Extract exactly those lines that lie between the start of the material and the line with "rod([(659, 139), (681, 128)], 20.5, .012, 'thin", including both boundary lines and no others.

[begin GIVEN MATERIAL]

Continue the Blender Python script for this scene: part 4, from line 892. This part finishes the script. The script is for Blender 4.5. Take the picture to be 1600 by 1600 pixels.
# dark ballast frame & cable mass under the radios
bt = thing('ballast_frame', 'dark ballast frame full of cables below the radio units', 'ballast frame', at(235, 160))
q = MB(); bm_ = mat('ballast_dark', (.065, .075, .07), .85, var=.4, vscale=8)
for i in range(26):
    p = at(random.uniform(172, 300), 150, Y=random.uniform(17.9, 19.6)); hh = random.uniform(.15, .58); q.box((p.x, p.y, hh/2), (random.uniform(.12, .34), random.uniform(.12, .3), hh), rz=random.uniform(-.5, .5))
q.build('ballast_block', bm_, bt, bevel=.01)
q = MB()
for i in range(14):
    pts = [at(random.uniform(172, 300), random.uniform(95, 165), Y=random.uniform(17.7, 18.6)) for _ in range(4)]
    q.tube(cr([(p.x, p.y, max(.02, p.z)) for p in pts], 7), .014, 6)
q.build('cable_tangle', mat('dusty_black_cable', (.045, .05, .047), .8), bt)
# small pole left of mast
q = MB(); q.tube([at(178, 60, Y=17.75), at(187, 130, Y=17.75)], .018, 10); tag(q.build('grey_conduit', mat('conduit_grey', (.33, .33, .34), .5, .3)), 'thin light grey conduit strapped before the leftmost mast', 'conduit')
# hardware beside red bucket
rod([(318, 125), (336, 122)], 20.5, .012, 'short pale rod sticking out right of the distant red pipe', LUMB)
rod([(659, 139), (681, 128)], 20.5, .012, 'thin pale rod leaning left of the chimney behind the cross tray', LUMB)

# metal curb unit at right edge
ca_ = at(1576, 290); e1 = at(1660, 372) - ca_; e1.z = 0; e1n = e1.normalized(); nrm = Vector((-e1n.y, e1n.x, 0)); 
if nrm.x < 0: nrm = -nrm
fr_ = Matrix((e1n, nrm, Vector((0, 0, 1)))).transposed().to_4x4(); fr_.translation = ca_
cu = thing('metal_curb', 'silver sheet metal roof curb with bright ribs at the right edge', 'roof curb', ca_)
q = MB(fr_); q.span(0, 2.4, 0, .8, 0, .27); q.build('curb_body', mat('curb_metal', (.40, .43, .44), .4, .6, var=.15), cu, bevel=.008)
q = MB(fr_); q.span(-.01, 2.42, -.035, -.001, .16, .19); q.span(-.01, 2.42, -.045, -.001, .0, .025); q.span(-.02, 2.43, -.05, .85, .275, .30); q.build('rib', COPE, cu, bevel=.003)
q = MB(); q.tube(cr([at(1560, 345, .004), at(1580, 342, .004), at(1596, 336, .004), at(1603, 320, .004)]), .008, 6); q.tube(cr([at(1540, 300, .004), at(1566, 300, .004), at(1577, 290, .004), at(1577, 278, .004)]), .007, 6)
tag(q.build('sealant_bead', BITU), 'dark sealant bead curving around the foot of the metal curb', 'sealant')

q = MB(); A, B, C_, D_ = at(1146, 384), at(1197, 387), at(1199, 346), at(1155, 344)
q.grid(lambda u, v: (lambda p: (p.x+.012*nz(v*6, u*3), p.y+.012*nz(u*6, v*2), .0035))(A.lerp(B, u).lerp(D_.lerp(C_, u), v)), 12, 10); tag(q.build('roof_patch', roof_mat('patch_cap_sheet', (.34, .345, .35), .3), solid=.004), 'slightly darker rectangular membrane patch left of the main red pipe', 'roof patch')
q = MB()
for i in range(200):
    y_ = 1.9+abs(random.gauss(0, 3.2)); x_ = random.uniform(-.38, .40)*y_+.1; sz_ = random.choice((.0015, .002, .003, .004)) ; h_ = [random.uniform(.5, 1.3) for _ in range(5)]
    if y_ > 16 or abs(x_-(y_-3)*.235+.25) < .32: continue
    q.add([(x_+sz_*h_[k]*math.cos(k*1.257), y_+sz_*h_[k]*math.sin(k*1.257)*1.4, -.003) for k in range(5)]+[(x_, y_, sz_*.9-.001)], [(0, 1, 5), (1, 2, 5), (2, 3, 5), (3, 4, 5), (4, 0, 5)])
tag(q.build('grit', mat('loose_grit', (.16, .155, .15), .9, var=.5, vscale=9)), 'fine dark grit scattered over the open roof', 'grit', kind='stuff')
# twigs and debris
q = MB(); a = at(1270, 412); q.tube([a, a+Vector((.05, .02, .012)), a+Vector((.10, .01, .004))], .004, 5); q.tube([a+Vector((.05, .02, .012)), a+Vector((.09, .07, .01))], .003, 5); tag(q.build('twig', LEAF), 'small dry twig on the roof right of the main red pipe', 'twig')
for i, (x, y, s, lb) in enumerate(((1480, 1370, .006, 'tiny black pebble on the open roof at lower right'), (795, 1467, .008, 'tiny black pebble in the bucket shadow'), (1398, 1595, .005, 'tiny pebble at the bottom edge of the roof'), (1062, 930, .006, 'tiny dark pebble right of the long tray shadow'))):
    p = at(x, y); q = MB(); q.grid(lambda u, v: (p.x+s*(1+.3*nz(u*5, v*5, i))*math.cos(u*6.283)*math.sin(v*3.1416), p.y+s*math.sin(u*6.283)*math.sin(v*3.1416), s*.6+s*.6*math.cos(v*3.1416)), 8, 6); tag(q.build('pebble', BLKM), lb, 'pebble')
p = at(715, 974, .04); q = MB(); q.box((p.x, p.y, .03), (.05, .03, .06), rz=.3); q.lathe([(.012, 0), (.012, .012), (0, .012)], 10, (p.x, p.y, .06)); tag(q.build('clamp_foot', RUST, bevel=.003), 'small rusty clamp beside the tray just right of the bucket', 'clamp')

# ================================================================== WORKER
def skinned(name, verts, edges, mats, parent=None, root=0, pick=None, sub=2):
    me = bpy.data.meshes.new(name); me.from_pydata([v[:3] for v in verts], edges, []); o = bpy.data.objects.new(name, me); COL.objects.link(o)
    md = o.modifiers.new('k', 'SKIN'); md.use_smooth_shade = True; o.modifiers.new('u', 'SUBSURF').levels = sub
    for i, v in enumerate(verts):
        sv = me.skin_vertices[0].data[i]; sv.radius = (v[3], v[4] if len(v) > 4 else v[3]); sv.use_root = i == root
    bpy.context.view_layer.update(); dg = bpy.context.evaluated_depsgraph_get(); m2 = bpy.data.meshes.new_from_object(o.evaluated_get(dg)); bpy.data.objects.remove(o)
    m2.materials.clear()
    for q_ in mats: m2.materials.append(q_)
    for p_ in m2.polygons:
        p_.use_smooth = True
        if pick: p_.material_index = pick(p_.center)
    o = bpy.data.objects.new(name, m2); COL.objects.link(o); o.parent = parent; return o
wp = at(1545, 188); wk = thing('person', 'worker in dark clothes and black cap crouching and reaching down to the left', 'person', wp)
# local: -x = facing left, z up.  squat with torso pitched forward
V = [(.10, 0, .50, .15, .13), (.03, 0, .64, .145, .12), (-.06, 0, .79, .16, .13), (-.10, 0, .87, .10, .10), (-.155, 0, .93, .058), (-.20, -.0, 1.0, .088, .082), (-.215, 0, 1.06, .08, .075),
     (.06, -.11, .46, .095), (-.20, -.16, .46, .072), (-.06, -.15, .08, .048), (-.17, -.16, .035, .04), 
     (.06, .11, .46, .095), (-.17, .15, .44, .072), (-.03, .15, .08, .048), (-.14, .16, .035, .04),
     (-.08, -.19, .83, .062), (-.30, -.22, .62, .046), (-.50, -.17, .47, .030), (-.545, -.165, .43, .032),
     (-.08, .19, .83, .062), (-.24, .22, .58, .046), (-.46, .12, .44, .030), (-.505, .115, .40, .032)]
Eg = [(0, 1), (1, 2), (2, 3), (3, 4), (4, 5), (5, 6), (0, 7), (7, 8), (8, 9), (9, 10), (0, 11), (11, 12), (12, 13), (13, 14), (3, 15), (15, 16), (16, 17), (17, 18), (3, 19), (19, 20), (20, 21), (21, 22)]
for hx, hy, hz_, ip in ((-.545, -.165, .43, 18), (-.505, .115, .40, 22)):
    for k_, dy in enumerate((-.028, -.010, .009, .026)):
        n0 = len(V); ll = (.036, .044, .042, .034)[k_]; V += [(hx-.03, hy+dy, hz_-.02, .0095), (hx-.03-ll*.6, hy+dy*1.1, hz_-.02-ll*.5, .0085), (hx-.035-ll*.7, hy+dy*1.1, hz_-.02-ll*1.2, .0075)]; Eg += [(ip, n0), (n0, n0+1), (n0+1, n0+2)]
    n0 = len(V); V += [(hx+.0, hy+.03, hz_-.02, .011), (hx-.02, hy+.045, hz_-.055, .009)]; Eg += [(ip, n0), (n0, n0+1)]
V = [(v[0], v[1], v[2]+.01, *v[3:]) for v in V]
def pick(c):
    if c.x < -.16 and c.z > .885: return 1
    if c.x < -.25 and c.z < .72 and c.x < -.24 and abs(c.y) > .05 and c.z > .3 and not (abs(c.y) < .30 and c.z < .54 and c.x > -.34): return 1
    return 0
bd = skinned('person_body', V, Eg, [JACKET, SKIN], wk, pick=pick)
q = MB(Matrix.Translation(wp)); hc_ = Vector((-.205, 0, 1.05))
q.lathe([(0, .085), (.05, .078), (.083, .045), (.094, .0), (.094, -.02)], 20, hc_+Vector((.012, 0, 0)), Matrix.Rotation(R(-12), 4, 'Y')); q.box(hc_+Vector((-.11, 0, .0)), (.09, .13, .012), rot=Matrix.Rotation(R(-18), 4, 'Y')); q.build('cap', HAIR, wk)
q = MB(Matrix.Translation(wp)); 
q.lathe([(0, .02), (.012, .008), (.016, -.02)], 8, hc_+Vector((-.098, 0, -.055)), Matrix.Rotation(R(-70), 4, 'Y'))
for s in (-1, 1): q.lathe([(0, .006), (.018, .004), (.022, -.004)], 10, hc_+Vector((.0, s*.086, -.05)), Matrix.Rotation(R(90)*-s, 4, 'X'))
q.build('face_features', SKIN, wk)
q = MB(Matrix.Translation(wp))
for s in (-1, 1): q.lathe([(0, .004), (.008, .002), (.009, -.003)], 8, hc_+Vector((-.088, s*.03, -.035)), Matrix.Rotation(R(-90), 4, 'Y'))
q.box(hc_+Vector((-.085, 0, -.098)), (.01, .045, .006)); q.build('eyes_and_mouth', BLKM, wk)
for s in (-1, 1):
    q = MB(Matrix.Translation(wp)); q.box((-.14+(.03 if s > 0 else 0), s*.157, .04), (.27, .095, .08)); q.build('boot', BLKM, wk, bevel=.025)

[end GIVEN MATERIAL]

▶ **SOLUTION TO THIS TASK**:
Continue the Blender Python script for this scene: part 4, from line 892. This part finishes the script. The script is for Blender 4.5. Take the picture to be 1600 by 1600 pixels.
# dark ballast frame & cable mass under the radios
bt = thing('ballast_frame', 'dark ballast frame full of cables below the radio units', 'ballast frame', at(235, 160))
q = MB(); bm_ = mat('ballast_dark', (.065, .075, .07), .85, var=.4, vscale=8)
for i in range(26):
    p = at(random.uniform(172, 300), 150, Y=random.uniform(17.9, 19.6)); hh = random.uniform(.15, .58); q.box((p.x, p.y, hh/2), (random.uniform(.12, .34), random.uniform(.12, .3), hh), rz=random.uniform(-.5, .5))
q.build('ballast_block', bm_, bt, bevel=.01)
q = MB()
for i in range(14):
    pts = [at(random.uniform(172, 300), random.uniform(95, 165), Y=random.uniform(17.7, 18.6)) for _ in range(4)]
    q.tube(cr([(p.x, p.y, max(.02, p.z)) for p in pts], 7), .014, 6)
q.build('cable_tangle', mat('dusty_black_cable', (.045, .05, .047), .8), bt)
# small pole left of mast
q = MB(); q.tube([at(178, 60, Y=17.75), at(187, 130, Y=17.75)], .018, 10); tag(q.build('grey_conduit', mat('conduit_grey', (.33, .33, .34), .5, .3)), 'thin light grey conduit strapped before the leftmost mast', 'conduit')
# hardware beside red bucket
rod([(318, 125), (336, 122)], 20.5, .012, 'short pale rod sticking out right of the distant red pipe', LUMB)
rod([(659, 139), (681, 128)], 20.5, .012, 'thin pale rod leaning left of the chimney behind the cross tray', LUMB)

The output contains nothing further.